Before Vergeront, Deininger and Higginbotham, JJ.
¶1 PER CURIAM. Kenneth Harris appeals an order affirming a prison disciplinary decision. The disciplinary committee found him guilty of attempted solicitation of a correctional officer, and issuing threats to the same officer. He raises a number of substantive and procedural issues concerning the disciplinary proceeding. We reverse in part because the evidence was insufficient to find him guilty of attempted solicitation. We affirm that part of the decision finding him guilty of issuing threats.
¶2 The conduct report alleged that on August 11, 2003, Harris told corrections officer B. Lang that he was suing the institution because some of his mail was not being forwarded to the addressees. He told Lang “I know you didn’t do anything wrong, but when this lawsuit goes through you will be included unless you sign an affidavit clearing you.” Two days later Harris gave Lang an affidavit to sign, stating, “I am not forcing you to sign it, but by signing it you will be exempt and won’t have to worry.” Lang refused to sign the affidavit, and the institution subsequently charged Harris with attempting to solicit staff and issuing a threat to staff.
¶3 At a hearing on the charges, Harris conceded that he asked Lang to sign the affidavit but denied threatening him. The disciplinary committee found Harris guilty based on the information provided in the conduct report and Lang’s statements at the hearing, both of which the committee found credible. Harris exhausted his administrative remedies and commenced this judicial review proceeding. His appeal follows the circuit court’s order affirming the disciplinary decision.

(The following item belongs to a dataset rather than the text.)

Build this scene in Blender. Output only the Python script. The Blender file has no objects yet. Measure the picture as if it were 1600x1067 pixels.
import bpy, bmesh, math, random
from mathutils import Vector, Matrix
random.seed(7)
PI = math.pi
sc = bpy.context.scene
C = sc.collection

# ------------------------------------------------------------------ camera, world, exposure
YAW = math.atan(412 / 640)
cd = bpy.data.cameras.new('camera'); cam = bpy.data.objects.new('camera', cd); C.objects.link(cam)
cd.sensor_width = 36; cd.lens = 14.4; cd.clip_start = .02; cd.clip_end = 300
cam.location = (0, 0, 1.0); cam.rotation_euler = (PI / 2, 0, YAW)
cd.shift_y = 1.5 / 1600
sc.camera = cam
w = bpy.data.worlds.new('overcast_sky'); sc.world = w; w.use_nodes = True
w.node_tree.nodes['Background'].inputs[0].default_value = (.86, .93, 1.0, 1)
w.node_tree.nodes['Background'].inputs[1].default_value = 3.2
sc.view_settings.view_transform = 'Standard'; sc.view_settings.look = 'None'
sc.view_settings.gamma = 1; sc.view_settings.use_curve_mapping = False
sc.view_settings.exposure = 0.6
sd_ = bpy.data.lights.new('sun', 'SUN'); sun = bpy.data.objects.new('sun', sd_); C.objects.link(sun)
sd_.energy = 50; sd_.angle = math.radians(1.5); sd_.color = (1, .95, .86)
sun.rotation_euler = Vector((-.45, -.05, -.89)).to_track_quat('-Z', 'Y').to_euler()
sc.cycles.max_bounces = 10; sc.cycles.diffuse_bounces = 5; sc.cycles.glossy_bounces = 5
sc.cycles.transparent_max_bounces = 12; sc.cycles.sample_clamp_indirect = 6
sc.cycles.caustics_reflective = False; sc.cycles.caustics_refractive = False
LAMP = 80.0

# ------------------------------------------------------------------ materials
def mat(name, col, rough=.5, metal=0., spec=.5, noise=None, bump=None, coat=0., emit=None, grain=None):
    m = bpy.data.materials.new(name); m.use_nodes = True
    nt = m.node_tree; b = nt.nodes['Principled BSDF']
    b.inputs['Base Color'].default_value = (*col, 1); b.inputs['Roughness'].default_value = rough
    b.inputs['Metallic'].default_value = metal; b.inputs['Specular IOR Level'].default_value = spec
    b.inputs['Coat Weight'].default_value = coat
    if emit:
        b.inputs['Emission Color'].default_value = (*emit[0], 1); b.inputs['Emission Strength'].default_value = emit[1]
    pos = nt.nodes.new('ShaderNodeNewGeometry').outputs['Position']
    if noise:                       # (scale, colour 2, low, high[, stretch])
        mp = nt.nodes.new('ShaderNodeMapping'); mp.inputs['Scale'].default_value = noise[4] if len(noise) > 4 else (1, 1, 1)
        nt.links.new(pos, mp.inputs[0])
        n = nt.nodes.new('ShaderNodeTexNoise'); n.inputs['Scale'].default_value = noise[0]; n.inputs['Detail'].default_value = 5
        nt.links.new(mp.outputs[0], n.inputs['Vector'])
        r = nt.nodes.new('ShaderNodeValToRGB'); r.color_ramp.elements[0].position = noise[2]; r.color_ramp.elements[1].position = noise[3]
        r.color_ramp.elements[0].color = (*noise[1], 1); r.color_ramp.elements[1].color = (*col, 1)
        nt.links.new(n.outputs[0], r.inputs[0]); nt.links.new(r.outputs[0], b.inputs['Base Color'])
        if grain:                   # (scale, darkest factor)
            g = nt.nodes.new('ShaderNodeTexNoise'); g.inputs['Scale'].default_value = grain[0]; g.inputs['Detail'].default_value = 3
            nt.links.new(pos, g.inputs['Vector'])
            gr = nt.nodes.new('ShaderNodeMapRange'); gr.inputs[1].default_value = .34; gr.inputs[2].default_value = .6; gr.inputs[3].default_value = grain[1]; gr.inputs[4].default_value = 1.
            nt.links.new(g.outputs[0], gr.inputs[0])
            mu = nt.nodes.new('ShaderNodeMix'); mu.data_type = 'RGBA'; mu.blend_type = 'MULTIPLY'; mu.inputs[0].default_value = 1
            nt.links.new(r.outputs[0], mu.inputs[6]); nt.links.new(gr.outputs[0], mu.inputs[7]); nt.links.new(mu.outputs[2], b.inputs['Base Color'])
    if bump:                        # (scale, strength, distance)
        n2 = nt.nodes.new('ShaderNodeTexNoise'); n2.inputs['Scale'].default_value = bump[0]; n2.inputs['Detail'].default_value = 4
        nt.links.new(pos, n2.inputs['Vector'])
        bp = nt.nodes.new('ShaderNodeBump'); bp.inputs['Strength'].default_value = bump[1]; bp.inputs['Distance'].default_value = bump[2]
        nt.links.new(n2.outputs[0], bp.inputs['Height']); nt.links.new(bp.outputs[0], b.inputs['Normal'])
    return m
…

¶4 We review the institution’s disciplinary decision independently of the circuit court. See State ex rel. Whiting v. Kolb, 158 Wis. 2d 226, 233, 461 N.W.2d 816 (Ct. App. 1990). Our review is confined to: (1) whether the disciplinary committee acted within its jurisdiction; (2) whether it acted according to law; (3) whether its decision was arbitrary, oppressive or unreasonable and represented its will and not its judgments; and (4) whether the evidence demonstrates a reasonable decision. Id. In reviewing the sufficiency of the evidence we determine whether reasonable minds could arrive at the same conclusion the committee reached. Id. Our review under these standards is limited to the record of the disciplinary proceeding. Id.

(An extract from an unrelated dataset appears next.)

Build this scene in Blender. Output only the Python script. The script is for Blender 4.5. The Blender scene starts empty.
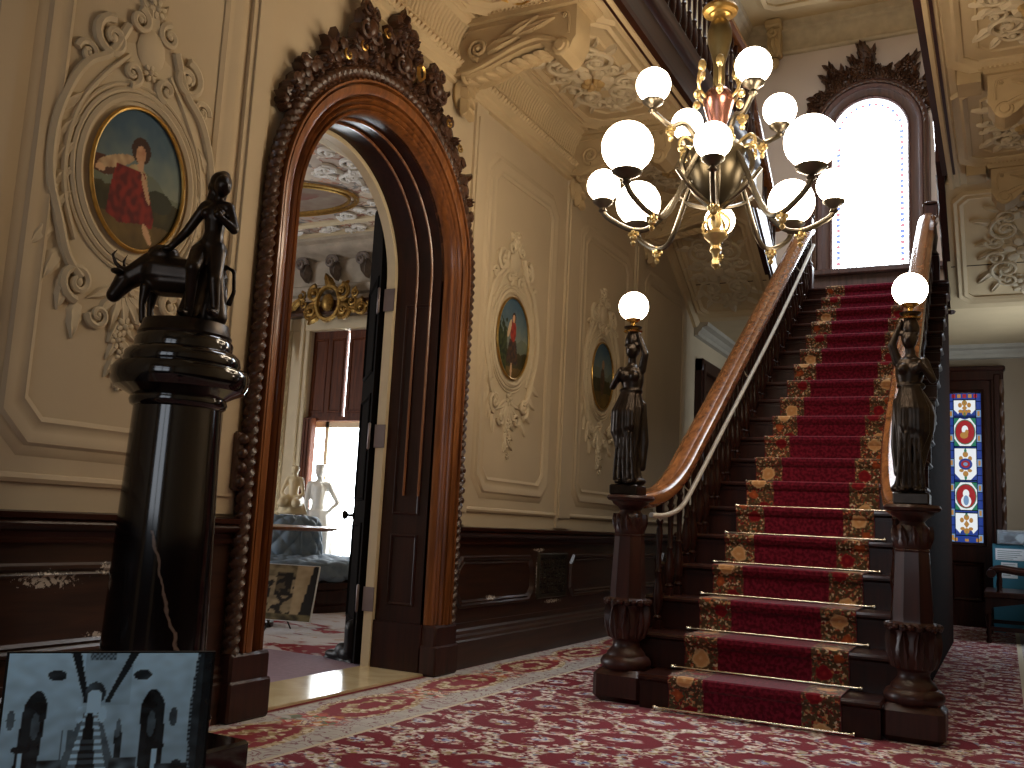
import bpy, math, random
from math import sin, cos, pi, sqrt, atan2, radians, exp
from mathutils import Vector as V, Matrix, noise as mnoise
SC = bpy.context.scene
COL = SC.collection
rnd = random.Random(7)

# ------------------------------------------------------------------ helpers
def lin(c):
    c = c/255.0
    return c/12.92 if c <= .04045 else ((c+.055)/1.055)**2.4
def srgb(r, g, b): return (lin(r), lin(g), lin(b), 1.0)

class Fr:
    """a local frame: a along u, b along v, c along n"""
    def __init__(s, o, u, v, n): s.o, s.u, s.v, s.n = V(o), V(u), V(v), V(n)
    def p(s, a, b, c=0.0): return s.o+s.u*a+s.v*b+s.n*c

WORLD = Fr((0,0,0), (1,0,0), (0,1,0), (0,0,1))

class MB:
    def __init__(s): s.v, s.f, s.mi, s.cm, s.uv = [], [], [], 0, None
    def add(s, vs, fs):
        o = len(s.v); s.v += [tuple(p) for p in vs]
        for f in fs: s.f.append(tuple(i+o for i in f)); s.mi.append(s.cm)
    def box(s, x0, x1, y0, y1, z0, z1, F=WORLD, ch=0.0):
        if ch <= 0:
            vs = [F.p(x, y, z) for z in (z0, z1) for y in (y0, y1) for x in (x0, x1)]
            s.add(vs, [(0,2,3,1),(4,5,7,6),(0,1,5,4),(2,6,7,3),(0,4,6,2),(1,3,7,5)])
        else:
            ch = min(ch, (x1-x0)*.45, (y1-y0)*.45, (z1-z0)*.45)
            rings = []
            for z, d in ((z0, ch), (z0+ch, 0), (z1-ch, 0), (z1, ch)):
                a0, a1, b0, b1 = x0+d, x1-d, y0+d, y1-d
                k = ch if d == 0 else ch*.6
                rings.append([F.p(a0+k,b0,z),F.p(a1-k,b0,z),F.p(a1,b0+k,z),F.p(a1,b1-k,z),F.p(a1-k,b1,z),F.p(a0+k,b1,z),F.p(a0,b1-k,z),F.p(a0,b0+k,z)])
            s.loft(rings, True, True, True)
    def loft(s, rings, closed=True, cap0=False, cap1=False):
        n = len(rings[0]); vs = [p for r in rings for p in r]; fs = []
        for i in range(len(rings)-1):
            for j in range(n if closed else n-1):
                k = (j+1) % n
                fs.append((i*n+j, i*n+k, (i+1)*n+k, (i+1)*n+j))
        if cap0: fs.append(tuple(range(n))[::-1])
        if cap1: fs.append(tuple((len(rings)-1)*n+j for j in range(n)))
        s.add(vs, fs)
    def lathe(s, prof, c=(0,0,0), n=24, F=WORLD, sides=None, lobes=0, lobe=0.0, tw=0.0, a0=0.0, caps=True):
        rings = []
        c = V(c)
        for r, z in prof:
            ring = []
            for j in range(n):
                a = a0+2*pi*j/n
                rr = r*(1+lobe*cos(lobes*a+tw*z)) if lobes else r
                ring.append(F.p(c.x+rr*cos(a), c.y+rr*sin(a), c.z+z))
            rings.append(ring)
        s.loft(rings, True, caps, caps)
    def ell(s, c, r, F=WORLD, nu=10, nv=6, rot=0.0):
        if not hasattr(r, '__len__'): r = (r, r, r)
        rings = []
        cr, sr = cos(rot), sin(rot)
        for i in range(1, nv):
            t = pi*i/nv
            ring = []
            for j in range(nu):
                a = 2*pi*j/nu
                x, y, z = r[0]*sin(t)*cos(a), r[1]*sin(t)*sin(a), -r[2]*cos(t)
                ring.append(F.p(c[0]+x*cr-y*sr, c[1]+x*sr+y*cr, c[2]+z))
            rings.append(ring)
        n = nu; vs = [F.p(c[0], c[1], c[2]-r[2])]+[p for q in rings for p in q]+[F.p(c[0], c[1], c[2]+r[2])]
        fs = [(0, 1+(j+1) % n, 1+j) for j in range(n)]
        for i in range(nv-2):
            for j in range(n):
                k = (j+1) % n
                fs.append((1+i*n+j, 1+i*n+k, 1+(i+1)*n+k, 1+(i+1)*n+j))
        L = len(vs)-1; b = 1+(nv-2)*n
        fs += [(L, b+j, b+(j+1) % n) for j in range(n)]
        s.add(vs, fs)
    def tube(s, pts, r, n=8, cap=True, lobes=0, lobe=0.0, tw=0.0, up=None, sq=1.0):
        pts = [V(p) for p in pts]; m = len(pts)
        if not hasattr(r, '__len__'): r = [r]*m
        t0 = (pts[1]-pts[0]).normalized()
        nn = V(up) if up else (V((0,0,1)) if abs(t0.z) < .9 else V((1,0,0)))
        nn = (nn-t0*nn.dot(t0)).normalized()
        rings = []; d = 0
        for i in range(m):
            t = (pts[min(i+1, m-1)]-pts[max(i-1, 0)]).normalized()
            nn = (nn-t*nn.dot(t))
            nn = nn.normalized() if nn.length > 1e-6 else t.orthogonal().normalized()
            bb = t.cross(nn)
            if i: d += (pts[i]-pts[i-1]).length
            ring = []
            for j in range(n):
                a = 2*pi*j/n
                rr = r[i]*(1+lobe*cos(lobes*a-tw*d)) if lobes else r[i]
                ring.append(pts[i]+nn*(rr*cos(a)*sq)+bb*(rr*sin(a)))
            rings.append(ring)
        s.loft(rings, True, cap, cap)
    def capsule(s, p0, p1, r0, r1, n=10, F=WORLD):
        p0, p1 = F.p(*p0), F.p(*p1); d = p1-p0; L = d.length; t = d/L if L > 1e-9 else V((0,0,1))
        pts = [p0-t*r0*.95, p0-t*r0*.7, p0-t*r0*.3]; rs = [r0*.3, r0*.71, r0*.95]
        for k in range(5): pts.append(p0+d*(k/4)); rs.append(r0+(r1-r0)*k/4)
        pts += [p1+t*r1*.3, p1+t*r1*.7, p1+t*r1*.95]; rs += [r1*.95, r1*.71, r1*.3]
        s.tube(pts, rs, n)
    def prism(s, poly, c0, c1, F=WORLD):
        n = len(poly)
        vs = [F.p(a, b, c0) for a, b in poly]+[F.p(a, b, c1) for a, b in poly]
        fs = [tuple(range(n))[::-1], tuple(range(n, 2*n))]+[(j, (j+1) % n, n+(j+1) % n, n+j) for j in range(n)]
        s.add(vs, fs)
    def rect_mould(s, F, a0, a1, b0, b1, prof, cham=0.0):
        """a mitred frame moulding round a rectangle; prof = (offset outwards, height)"""
        rings = []
        for o, h in prof:
            x0, x1, y0, y1 = a0-o, a1+o, b0-o, b1+o
            if cham:
                k = cham+o*.41
                q = [(x0+k,y0),(x1-k,y0),(x1,y0+k),(x1,y1-k),(x1-k,y1),(x0+k,y1),(x0,y1-k),(x0,y0+k)]
            else: q = [(x0,y0),(x1,y0),(x1,y1),(x0,y1)]
            rings.append([F.p(a, b, h) for a, b in q])
        s.loft(rings, True)
    def arch_mould(s, F, R, zs, z0, prof, n=40):
        rings = []
        for o, h in prof:
            rings.append([F.p(a, b, h) for a, b in arch_path(R+o, zs, z0, n)])
        s.loft(rings, False)
    def run(s, prof, P0, P1, A, B):
        """a straight moulding: profile (a,b) extruded P0..P1"""
        P0, P1, A, B = V(P0), V(P1), V(A), V(B)
        s.loft([[P0+A*a+B*b for a, b in prof], [P1+A*a+B*b for a, b in prof]], True, True, True)
    # ---- ornament in relief
    def scroll(s, F, x, y, r, a0=0.0, turns=1.4, sg=1, t=.02, h=.02, n=6, boss=True, seg=22):
        pts, rs = [], []
        for i in range(seg+1):
            f = i/seg; a = a0+sg*f*turns*2*pi; q = r*(1-.8*f)
            pts.append(F.p(x+q*cos(a), y+q*sin(a), h*(.6+.6*f))); rs.append(t*(1-.45*f))
        s.tube(pts, rs, n, up=F.n)
        if boss: s.ell((x, y, h*1.1), (r*.26, r*.26, t*1.2), F, 8, 5)
    def leaf(s, F, x, y, ang, L, W, h=.02, curl=.35, n=6):
        ux, uy = cos(ang), sin(ang)
        rows = []
        for i in range(n+1):
            f = i/n; w = W*sin(pi*min(1, .12+.88*f)**.8)*(1-.18*(i % 2))*.5+.001
            cz = h*(.35+.9*sin(pi*f*.8)); cu = curl*W*f*f
            cx, cy = x+ux*L*f-uy*cu, y+uy*L*f+ux*cu
            rows.append([F.p(cx-uy*w, cy+ux*w, 0), F.p(cx-uy*w*.5, cy+ux*w*.5, cz*.85), F.p(cx, cy, cz*.6),
                         F.p(cx+uy*w*.5, cy-ux*w*.5, cz*.85), F.p(cx+uy*w, cy-ux*w, 0)])
        s.loft(rows, False)
    def flower(s, F, x, y, r, h=.02, k=6):
        for i in range(k):
            a = 2*pi*i/k+.3
            s.ell((x+cos(a)*r*.62, y+sin(a)*r*.62, h*.5), (r*.42, r*.3, h*.75), F, 7, 4, a)
        s.ell((x, y, h*.8), (r*.32, r*.32, h*.8), F, 8, 5)
    def build(s, name, mats, parent=None, sharp=38, loc=None, remesh=0.0, smooth_it=0):
        me = bpy.data.meshes.new(name)
        me.from_pydata(s.v, [], s.f)
        mats = mats if isinstance(mats, (list, tuple)) else [mats]
        for m in mats: me.materials.append(m)
        me.polygons.foreach_set('material_index', s.mi)
        import bmesh
        bm = bmesh.new(); bm.from_mesh(me)
        bmesh.ops.recalc_face_normals(bm, faces=bm.faces)
        bm.to_mesh(me); bm.free()
        me.polygons.foreach_set('use_smooth', [True]*len(me.polygons))
        me.set_sharp_from_angle(angle=radians(sharp))
        o = bpy.data.objects.new(name, me); COL.objects.link(o)
        if remesh:
            md = o.modifiers.new('r', 'REMESH'); md.mode = 'VOXEL'; md.voxel_size = remesh; md.use_smooth_shade = True
            if smooth_it:
                sm = o.modifiers.new('s', 'SMOOTH'); sm.factor = .5; sm.iterations = smooth_it
            dg = bpy.context.evaluated_depsgraph_get(); dg.update()
            m2 = bpy.data.meshes.new_from_object(o.evaluated_get(dg))
            o.modifiers.clear(); o.data = m2; m2.name = name
            if not m2.materials:
                for m in mats: m2.materials.append(m)
            m2.polygons.foreach_set('use_smooth', [True]*len(m2.polygons))
        if parent: o.parent = parent
        if loc is not None: o.location = loc
        return o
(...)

¶5 We conclude that under the facts as found by the committee, Harris is not guilty of attempting to solicit staff. An inmate violates the solicitation rule by requesting or accepting anything from a staff member unless authorized by rules or institutional policy and procedure. Wis. Admin. Code § DOC 303.26(2). It is undisputed, and the committee acknowledged, that Harris asked Lang to sign the affidavit after consulting a manual entitled “Prisoner’s Self-Help Litigation Manual,” which Harris found in the prison library. The manual advises prisoners to seek affidavits from cooperative prison employees in anticipation of litigation. The manual does not, technically, set forth institutional rule, policy or procedure. However, the fact that the manual is in the institution’s library makes the advice contained within it the functional equivalent of institutional policy. Although the committee found that Lang was not a “cooperative” officer because he refused to sign the affidavit, Harris had no way of knowing that until he asked.

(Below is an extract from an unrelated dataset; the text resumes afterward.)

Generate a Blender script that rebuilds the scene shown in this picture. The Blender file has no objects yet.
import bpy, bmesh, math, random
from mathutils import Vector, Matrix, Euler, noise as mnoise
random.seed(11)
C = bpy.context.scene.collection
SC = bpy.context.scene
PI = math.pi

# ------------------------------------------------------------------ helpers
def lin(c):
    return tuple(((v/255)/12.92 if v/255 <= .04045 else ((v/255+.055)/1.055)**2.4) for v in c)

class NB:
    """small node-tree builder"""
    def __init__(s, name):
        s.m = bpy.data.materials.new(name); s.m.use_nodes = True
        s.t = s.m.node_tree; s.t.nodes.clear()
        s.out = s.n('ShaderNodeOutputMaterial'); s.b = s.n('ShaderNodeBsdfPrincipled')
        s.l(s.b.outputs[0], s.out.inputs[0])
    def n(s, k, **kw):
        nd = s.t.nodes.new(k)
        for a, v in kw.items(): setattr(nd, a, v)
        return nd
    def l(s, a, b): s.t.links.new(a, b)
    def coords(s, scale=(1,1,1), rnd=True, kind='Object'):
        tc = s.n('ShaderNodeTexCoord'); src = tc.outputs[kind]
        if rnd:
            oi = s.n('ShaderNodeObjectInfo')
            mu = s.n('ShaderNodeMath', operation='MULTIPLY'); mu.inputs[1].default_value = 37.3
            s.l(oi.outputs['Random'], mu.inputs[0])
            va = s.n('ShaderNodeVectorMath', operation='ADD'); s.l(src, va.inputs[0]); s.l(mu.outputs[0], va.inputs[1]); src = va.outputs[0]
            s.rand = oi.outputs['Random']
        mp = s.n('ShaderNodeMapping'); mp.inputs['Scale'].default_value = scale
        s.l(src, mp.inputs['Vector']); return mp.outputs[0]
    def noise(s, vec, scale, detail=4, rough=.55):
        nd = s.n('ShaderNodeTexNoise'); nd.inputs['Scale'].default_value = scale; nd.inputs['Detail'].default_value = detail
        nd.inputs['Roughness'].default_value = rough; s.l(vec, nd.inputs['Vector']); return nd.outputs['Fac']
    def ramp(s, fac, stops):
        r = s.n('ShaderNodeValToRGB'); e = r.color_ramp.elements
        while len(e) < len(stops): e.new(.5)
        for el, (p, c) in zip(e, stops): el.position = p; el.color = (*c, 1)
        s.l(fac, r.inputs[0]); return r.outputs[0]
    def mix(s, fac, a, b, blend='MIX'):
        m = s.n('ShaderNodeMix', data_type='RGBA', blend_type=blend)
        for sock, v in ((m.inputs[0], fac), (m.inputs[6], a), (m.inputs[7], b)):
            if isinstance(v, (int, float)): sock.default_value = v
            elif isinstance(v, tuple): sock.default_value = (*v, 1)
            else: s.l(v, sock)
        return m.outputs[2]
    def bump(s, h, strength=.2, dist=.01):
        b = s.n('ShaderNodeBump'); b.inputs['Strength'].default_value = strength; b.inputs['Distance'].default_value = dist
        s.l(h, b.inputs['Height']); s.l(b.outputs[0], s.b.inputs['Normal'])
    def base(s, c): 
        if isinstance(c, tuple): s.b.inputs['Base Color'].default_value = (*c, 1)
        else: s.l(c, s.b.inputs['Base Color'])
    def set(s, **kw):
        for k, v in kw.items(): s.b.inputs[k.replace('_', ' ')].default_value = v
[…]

¶6 However, we conclude the evidence was sufficient to find Harris guilty of threatening Lang. An inmate violates the rule against threats, Wis. Admin. Code § DOC 303.16, by conduct that includes communicating a plan to intimidate another person. The committee reasonably found that a statement of intent to sue someone, used as a coercive tool, is a “threat” under Wis. Admin. Code § DOC 303.16. Lang in fact testified that he felt intimidated and feared employment consequences when Harris uttered his threats.
¶7 In addition to challenging the sufficiency of the evidence, Harris raises procedural issues including his assertion that, when a remand to the disciplinary committee occurred during his administrative proceeding, the committee did not comply with the directions on remand. However, the record demonstrates that the committee did comply. In any event, the remand occurred merely to correct minor procedural omissions. It had no bearing on the substance of the charges and, even if error occurred on the remand, it had no effect on the outcome of this proceeding.
¶8 Harris next contends the disciplinary committee erred by excluding from the evidence a number of federal case citations Harris presented. Case citations are not evidence. If the holdings in the cases had any bearing on the legal issues in the proceeding, Harris was free to cite and argue those holdings on judicial review.
¶9 Harris next contends the committee erroneously excluded a videotape recording of his conversations with Lang. The institution stated then, and states now, that no such recording exists. Harris contends that the purported recording would show that his discussion with Lang was quiet and peaceful. However, the manner in which their discussions were conducted was not material. It was the substance of the conversation that was at issue.
¶10 Next, Harris asserts the certiorari return to the circuit court omitted parts of the administrative record. Harris does not develop this argument further, and we decline to consider it. See M.C.I., Inc. v. Elbin, 146 Wis. 2d 239, 244-45, 430 N.W.2d 366 (Ct. App. 1988) (citation omitted).
¶11 Harris also takes issue with the manner in which he was found guilty. He asserts that the committee initially found him not guilty of threats, and announced that decision at the hearing, only to change the finding to guilty later. Nothing of record supports his allegation of an initial determination of not guilty. If, in fact, the committee did change its mind, Harris still received ample notice of the guilty determination and was able to administratively appeal it.
¶12 Harris raises other procedural issues concerning the adequacy of the conduct report, the institution’s compliance with Wis. Admin. Code § DOC 303.81(2), whether he received adequate written notice of certain aspects of the proceeding, and whether the hearing officer’s impartiality was compromised by his participation in investigating the incident. Harris did not raise these issues in the circuit court, and this court finds no indication he raised them during the administrative proceeding. We therefore deem them waived and decline to address them. See Omernick v. DNR, 100 Wis. 2d 234, 248, 301 N.W.2d 437 (1981); State v. Polashek, 2002 WI 74, ¶25, 253 Wis. 2d 527, 646 N.W.2d 330.
¶13 Our decision makes it unnecessary to address whether the attempted solicitation charge violated Harris’ First Amendment rights. On remand the circuit court shall direct the respondents to amend the disciplinary decision by deleting the guilty finding for attempted solicitation of staff, and expunging this violation from his record.
By the Court.—Order affirmed in part; reversed in part and cause remanded.
This opinion will not be published. See Wis. Stat. Rule 809.23(1)(b)5 (2003-04).